Sending templates

The SMTPeter dashboard has a drag-and-drop template editor. To send a mailing based on a template from this editor, pass in the template ID or name to the API send call. The following request tells SMTPeter to lookup template 12, and use it for a mailing to john@doe.com.

POST /v1/send?access_token={YOUR_API_TOKEN} HTTP/1.0
Host: www.smtpeter.com
Content-Type: application/json
Content-Length: 67

{
    "recipient":    "john@doe.com",
    "template":     12
}

Templates can be identified by their unique numeric identifier (in our example: 12) or by their name (which is a string). Besides the template identifier, you also have to send the recipient address with your call to the API ("john@doe.com" in the example). This is the address to which the mail is to be sent. Other properties are supported too, but they are all optional.

Internally, all templates are stored as JSON documents, formatted according to the specifications published on www.responsiveemail.com. Although the easiest way to send mailings based on templates is to use our drag-and-drop editor, and refer in your API call to the template name or ID, you can also create your templates "by hand" and pass the full JSON source to the API call:

POST /v1/send?access_token={YOUR_API_TOKEN} HTTP/1.0
Host: www.smtpeter.com
Content-Type: application/json
Content-Length: 1297

{
    "recipient":    "john@doe.com",
    "template":     {
        "from":         "jane@doe.com",
        "subject":      "this is the subject"
        ...
        /* plus other properties described on https://www.responsiveemail.com */
    }
}

For more information on how to format this nested JSON object, check out the documentation on www.responsiveemail.com. It's a pretty powerful system that allows you to specify the buttons, links, images and texts that should be placed in the mail.

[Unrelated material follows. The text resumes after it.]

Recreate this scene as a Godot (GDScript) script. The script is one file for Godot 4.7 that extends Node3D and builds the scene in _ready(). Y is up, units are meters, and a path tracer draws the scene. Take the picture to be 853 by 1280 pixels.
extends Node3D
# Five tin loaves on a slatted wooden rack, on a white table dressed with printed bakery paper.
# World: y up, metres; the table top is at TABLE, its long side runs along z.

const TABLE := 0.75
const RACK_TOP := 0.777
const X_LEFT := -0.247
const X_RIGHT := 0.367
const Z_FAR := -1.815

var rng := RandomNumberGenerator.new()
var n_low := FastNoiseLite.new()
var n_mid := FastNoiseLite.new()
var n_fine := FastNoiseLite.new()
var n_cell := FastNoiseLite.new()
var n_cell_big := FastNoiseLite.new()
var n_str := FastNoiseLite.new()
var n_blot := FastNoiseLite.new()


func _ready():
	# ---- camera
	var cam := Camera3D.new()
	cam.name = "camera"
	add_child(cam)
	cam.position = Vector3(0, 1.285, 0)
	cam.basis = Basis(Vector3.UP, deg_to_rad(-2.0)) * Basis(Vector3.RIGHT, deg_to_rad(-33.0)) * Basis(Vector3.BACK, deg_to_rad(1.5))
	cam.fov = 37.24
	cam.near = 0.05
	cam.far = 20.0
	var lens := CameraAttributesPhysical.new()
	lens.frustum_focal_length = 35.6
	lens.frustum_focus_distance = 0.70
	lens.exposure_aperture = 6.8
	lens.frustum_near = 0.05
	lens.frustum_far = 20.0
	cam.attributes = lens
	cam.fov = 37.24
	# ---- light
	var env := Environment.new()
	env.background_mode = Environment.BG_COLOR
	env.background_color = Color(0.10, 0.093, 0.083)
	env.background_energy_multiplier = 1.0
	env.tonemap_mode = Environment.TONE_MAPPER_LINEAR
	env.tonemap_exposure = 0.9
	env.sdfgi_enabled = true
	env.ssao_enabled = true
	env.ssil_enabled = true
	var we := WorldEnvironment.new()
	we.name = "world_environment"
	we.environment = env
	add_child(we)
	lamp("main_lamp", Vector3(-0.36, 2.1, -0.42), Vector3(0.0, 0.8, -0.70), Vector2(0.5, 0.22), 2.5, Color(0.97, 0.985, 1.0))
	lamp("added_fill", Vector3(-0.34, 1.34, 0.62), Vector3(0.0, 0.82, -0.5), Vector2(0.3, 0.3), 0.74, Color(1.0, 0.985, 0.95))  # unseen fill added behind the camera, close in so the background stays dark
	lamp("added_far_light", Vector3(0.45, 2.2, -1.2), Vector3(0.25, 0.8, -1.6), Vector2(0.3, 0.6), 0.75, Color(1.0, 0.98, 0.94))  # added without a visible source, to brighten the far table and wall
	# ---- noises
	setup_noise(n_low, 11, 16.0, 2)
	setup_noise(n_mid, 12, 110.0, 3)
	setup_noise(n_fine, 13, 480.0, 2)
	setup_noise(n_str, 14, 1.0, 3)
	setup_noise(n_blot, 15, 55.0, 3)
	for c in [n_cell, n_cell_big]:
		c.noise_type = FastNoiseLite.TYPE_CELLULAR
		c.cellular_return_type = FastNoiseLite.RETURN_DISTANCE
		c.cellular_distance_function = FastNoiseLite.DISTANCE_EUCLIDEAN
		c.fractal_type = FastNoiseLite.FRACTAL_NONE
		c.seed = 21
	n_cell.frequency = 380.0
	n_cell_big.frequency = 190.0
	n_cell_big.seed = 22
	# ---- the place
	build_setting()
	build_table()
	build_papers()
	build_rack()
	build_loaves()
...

Personalizing and changing templates

If you send out a mailing based on a template, you probably want to replace personalization placeholders in it, or make (small) changes to the template to ensure that the content is adapted to the receiver. There are two ways to do that, by sending extra data with your API call to fill in placeholders like {$name} and {$salutation}, and by sending patch-instructions with your API call.

POST /v1/send?access_token={YOUR_API_TOKEN} HTTP/1.0
Host: www.smtpeter.com
Content-Type: application/json
Content-Length: 653

{
    "recipient":   "john@doe.com",
    "template":     12,
    "data":         {
        "firstname"  : "John",
        "familyname" : "Doe",
        "children"   : ["Jane", "Joe", "Jacky", "Josef"]
    },
    "patch":        [ 
        {
            "op":           "replace",
            "path":         "/subject",
            "value":        "Alternative subject"
        },
        {
            "op":           "replace",
            "path":         "/from",
            "value":        {
                "name":     "Alternative from name",
                "address":  "info@example.com"
            }
        }
    ]
}

In above example we use both technologies to personalize the mail: we pass in extra personalization variables to fill the {$firstname}, {$familyname} and {$children} placeholders, and we pass a "patch" property to make changes to the template.